→ Required task: Only the lines from the top of the listing below to the line that has "SC.camera = camo" should be echoed, with both ends kept and pictures left out.

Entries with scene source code
------------

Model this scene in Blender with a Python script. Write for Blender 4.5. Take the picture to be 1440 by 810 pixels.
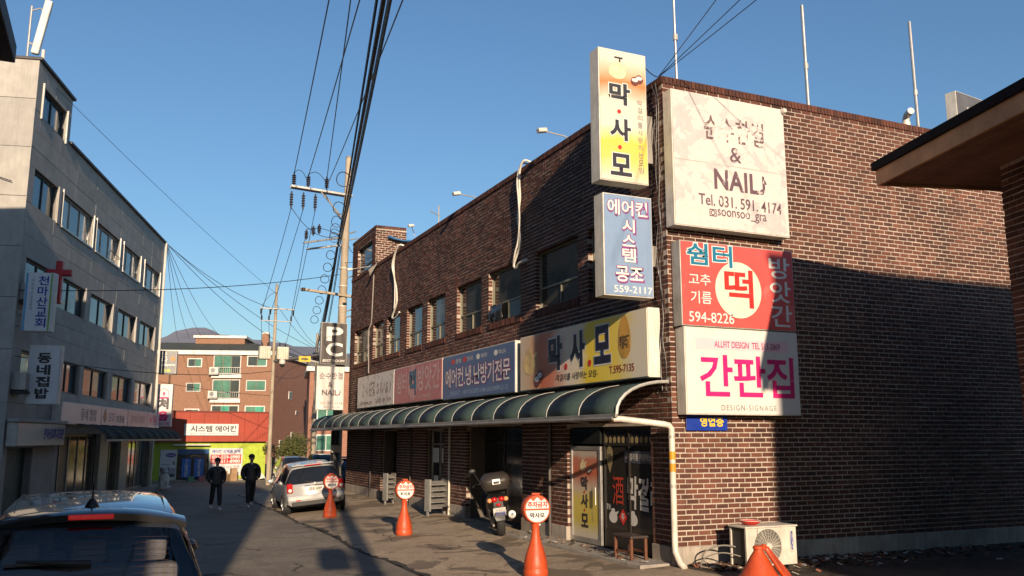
import bpy, math, random
from mathutils import Vector, Matrix, Quaternion
R = math.radians
random.seed(7)
SC = bpy.context.scene
COL = SC.collection
for o in list(bpy.data.objects):
    bpy.data.objects.remove(o)

# ---------------------------------------------------------------- camera
cam = bpy.data.cameras.new('camera')
cam.sensor_width = 36.0
cam.lens = 36.0 * 1233 / 1440
cam.clip_start = 0.05
cam.clip_end = 6000
camo = bpy.data.objects.new('camera', cam)
COL.objects.link(camo)
camo.location = (0, 0, 2.2)
camo.rotation_euler = (R(90 + 9.711), 0, R(-24.23))
SC.camera = camo

# ---------------------------------------------------------------- sky and sun
SUN_EL, SUN_AZ = 15.7, 11.2
w = bpy.data.worlds.new('World')
SC.world = w
w.use_nodes = True
nt = w.node_tree
for n in list(nt.nodes):
    nt.nodes.remove(n)
sky = nt.nodes.new('ShaderNodeTexSky')
sky.sky_type = 'NISHITA'
sky.sun_disc = False
sky.sun_elevation = R(SUN_EL)
sky.sun_rotation = R(180 + SUN_AZ)
sky.air_density = 1.3
sky.dust_density = 0.5
sky.ozone_density = 5.2
bg = nt.nodes.new('ShaderNodeBackground')
bg.inputs['Strength'].default_value = 0.094
wo = nt.nodes.new('ShaderNodeOutputWorld')
nt.links.new(sky.outputs[0], bg.inputs['Color'])
nt.links.new(bg.outputs[0], wo.inputs['Surface'])

sl = bpy.data.lights.new('sun', 'SUN')
sl.energy = 5.0
sl.angle = R(0.5)
sl.color = (1.0, 0.78, 0.56)
so = bpy.data.objects.new('sun', sl)
COL.objects.link(so)
TRAVEL = Vector((math.sin(R(SUN_AZ)) * math.cos(R(SUN_EL)), math.cos(R(SUN_AZ)) * math.cos(R(SUN_EL)), -math.sin(R(SUN_EL))))
so.rotation_euler = TRAVEL.to_track_quat('-Z', 'Y').to_euler()
so.location = (-8, -40, 30)

vs = SC.view_settings
vs.view_transform = 'Standard'
vs.look = 'None'
vs.gamma = 1.0
vs.use_curve_mapping = False
vs.exposure = 0.53
SC.cycles.max_bounces = 6
SC.cycles.diffuse_bounces = 3
SC.cycles.glossy_bounces = 3
SC.cycles.transmission_bounces = 5
SC.cycles.transparent_max_bounces = 6
SC.cycles.use_denoising = True
SC.cycles.caustics_reflective = False
SC.cycles.caustics_refractive = False

# ---------------------------------------------------------------- materials
MATS = {}


def N(t, typ, **kw):
    n = t.nodes.new(typ)
    for k, v in kw.items():
        setattr(n, k, v)
    return n


def coords(t, scale=1.0, kind='Object'):
    tc = N(t, 'ShaderNodeTexCoord')
    return tc.outputs[kind]


def noise(t, co, scale, detail=4, rough=0.6, dist=0.0):
    n = N(t, 'ShaderNodeTexNoise')
    n.inputs['Scale'].default_value = scale
    n.inputs['Detail'].default_value = detail
    n.inputs['Roughness'].default_value = rough
    n.inputs['Distortion'].default_value = dist
    t.links.new(co, n.inputs['Vector'])
    return n.outputs['Fac']


def ramp(t, fac, stops):
    n = N(t, 'ShaderNodeValToRGB')
    e = n.color_ramp.elements
    while len(e) < len(stops):
        e.new(0.5)
    for i, (p, c) in enumerate(stops):
        e[i].position = p
        e[i].color = (*c, 1) if len(c) == 3 else c
    t.links.new(fac, n.inputs[0])
    return n.outputs[0]


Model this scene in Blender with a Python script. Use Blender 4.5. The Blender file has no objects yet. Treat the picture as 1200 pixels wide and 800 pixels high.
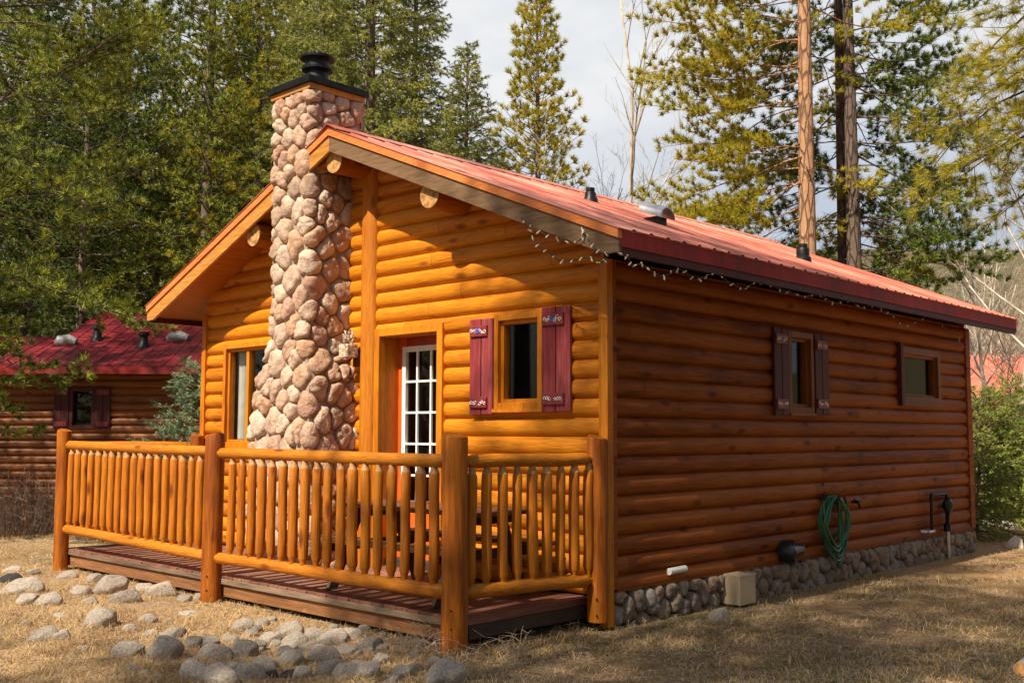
import bpy, math, random
import numpy as np
from mathutils import Vector, Matrix
R = random.Random(7)
NP = np.random.RandomState(11)
scene = bpy.context.scene
COL = scene.collection
rad = math.radians

# ------------------------------------------------------------------ camera
CAM = Vector((5.5188, -6.9764, 1.5884)); YAW, PIT, ROL, FPX = -0.7603, 0.0861, -0.0024, 1234.65
fw = Vector((math.sin(YAW), math.cos(YAW), 0)); rt = Vector((math.cos(YAW), -math.sin(YAW), 0)); up = Vector((0, 0, 1))
d2 = fw*math.cos(PIT)+up*math.sin(PIT); u2 = up*math.cos(PIT)-fw*math.sin(PIT)
ix = rt*math.cos(ROL)-u2*math.sin(ROL); iy = rt*math.sin(ROL)+u2*math.cos(ROL)
cam = bpy.data.cameras.new('camera'); camo = bpy.data.objects.new('camera', cam); COL.objects.link(camo)
m = Matrix.Identity(4)
for i in range(3): m[i][0] = ix[i]; m[i][1] = iy[i]; m[i][2] = -d2[i]; m[i][3] = CAM[i]
camo.matrix_world = m
cam.sensor_width = 36; cam.lens = 36*FPX/1200; cam.clip_end = 4000; cam.clip_start = .05
scene.camera = camo

def ray(px, py):
    return (ix*((px-600)/FPX) - iy*((py-400)/FPX) + d2)
def ground(px, py, z=0.0):
    d = ray(px, py); t = (z-CAM.z)/d.z
    return CAM+d*t
def far(px, dep, z=0.0):
    p = CAM+fw*dep+rt*((px-600)/FPX*dep); return Vector((p.x, p.y, z))
def hz(py, dep):            # height seen at that picture row at that distance
    return CAM.z+(507-py)/FPX*dep

# ------------------------------------------------------------------ world, light
world = bpy.data.worlds.new('World'); scene.world = world; world.use_nodes = True
nt = world.node_tree; N = nt.nodes; L = nt.links
bg = N['Background']
SUNV = Vector((.075, -1, 1.15)).normalized()
elev = math.asin(SUNV.z); azim = math.atan2(SUNV.x, SUNV.y)
sky = N.new('ShaderNodeTexSky'); sky.sky_type = 'NISHITA'; sky.sun_disc = False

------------

→ Task answer:
Model this scene in Blender with a Python script. Write for Blender 4.5. Take the picture to be 1440 by 810 pixels.
import bpy, math, random
from mathutils import Vector, Matrix, Quaternion
R = math.radians
random.seed(7)
SC = bpy.context.scene
COL = SC.collection
for o in list(bpy.data.objects):
    bpy.data.objects.remove(o)

# ---------------------------------------------------------------- camera
cam = bpy.data.cameras.new('camera')
cam.sensor_width = 36.0
cam.lens = 36.0 * 1233 / 1440
cam.clip_start = 0.05
cam.clip_end = 6000
camo = bpy.data.objects.new('camera', cam)
COL.objects.link(camo)
camo.location = (0, 0, 2.2)
camo.rotation_euler = (R(90 + 9.711), 0, R(-24.23))
SC.camera = camo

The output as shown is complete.